Friday, July 20, 2007

From the Archive: "Hairspray" Film Review

Film Rating: B

Welcome to The Archive, a comprehensive collection of reviews dating back to 2007, originally written for The Denver Post’s YourHub.Com website and print edition!  In the archive, you’ll find hundreds of movie, DVD, Blu-Ray, and TV reviews, along with other special features.  You can access the complete Archive Collection by clicking here, and read about the archive project by clicking here. 

Continue reading after the jump to access my original review of “Hairspray.”

From the Jonathan R. Lack Review Archives:
Originally published July 20th, 2007

After a few trailers for the film “Hairspray” that made the movie look so bad that even the world’s most optimistic person wouldn’t be hopeful about it, and a few equally atrocious TV spots, I was not excited for the film.  I like musicals, but even that wasn’t enough to make me hopeful about this one.  John Travolta playing an obese house-wife?  Sounded disturbing.  No, I was not in the least excited for “Hairspray”.  Surprise of all surprises, the film actually works pretty darn well, and guess what?  John Travolta absolutely steals the show in one of the funniest roles of the year.

Before I get ahead of myself, let me give you the lowdown on the plot.  Tracy Turnblad, a “pleasantly plump” teenage girl who has a passion for two things: dancing, and the Corny Collins Show, an “American-Bandstand” type of show that showcases tons of dancing.  When one of the cast members has to drop out of the show, Tracy is determined to win a spot on the cast, and after a run in with one of the members of the show, Tracy is hired and becomes Baltimore’s new star.             
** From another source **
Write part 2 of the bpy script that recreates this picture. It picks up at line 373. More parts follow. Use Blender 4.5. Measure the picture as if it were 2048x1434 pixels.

That’s the film’s basic premise, and to give any more away to those unfamiliar of the story would be to rob them of the fun of seeing how “Hairspray”’s plot progresses. But suffice to say, before the film is over there’s lots of dancing, singing, and shakin’ that’s bound to delight audiences. 

The film is driven by its star-studded cast.  As mentioned above, John Travolta takes on the role of Edna Turnblad, Tracy’s mother, (yes, that’s right; mother) and he absolutely steals the show.  The audience was laughing before he (she?) uttered a single line, and one he did utter a line, they laughed harder.  The root of Travolta’s hilarity in the role is the outrageous way he/she pronounces many words, intentionally over-accenting most of his/her dialogue.  When Edna finally gets a big musical number in the movie, you’ll be laughing and cheering, because Travolta can still sing and dance, and mixed with the humor of the role, it becomes a jolly good time.

But Travolta isn’t the only cast member that gives a good performance.  “Hairspray” is full of some of the most inspired casting of the year.  Christopher Walken portrays Tracy’s eccentric father, owner of a successful joke shop.  Michelle Pfeiffer, who has seemed to be MIA the past few years, is delightfully evil in the role of Velma VonTussle, the head of the station that shows the Corny Collins show, determined to get rid of anyone that’s different.  Queen Latifah, who I usually can’t stand, gives an inspired performance as “Motormouth Maybelle,” the host of Corny Collin’s once a month “Negro-Day” special.  Amanda Bynes is hilariously dumb in the role of Penny Pingleton, Tracy’s best friend.  I’ve seen Bynes in lots of TV shows and films in the past years, and I think she should take more roles like this, because it’s what she’s good at. 

The song and dance numbers are very inspired, and are a blast to watch.  The first half hour has lots of rather un-inspired choreography, but after the half hour mark, that seems to clear up, and the dancing becomes as interesting as the singing.  It’s lots of fun throughout, for people of all ages.  Anyone who’s a fan of the movie Grease should check this movie out; it’s in the same batch.  “Hairspray” is no masterpiece, but it is a fun summer musical that more than worth a watch.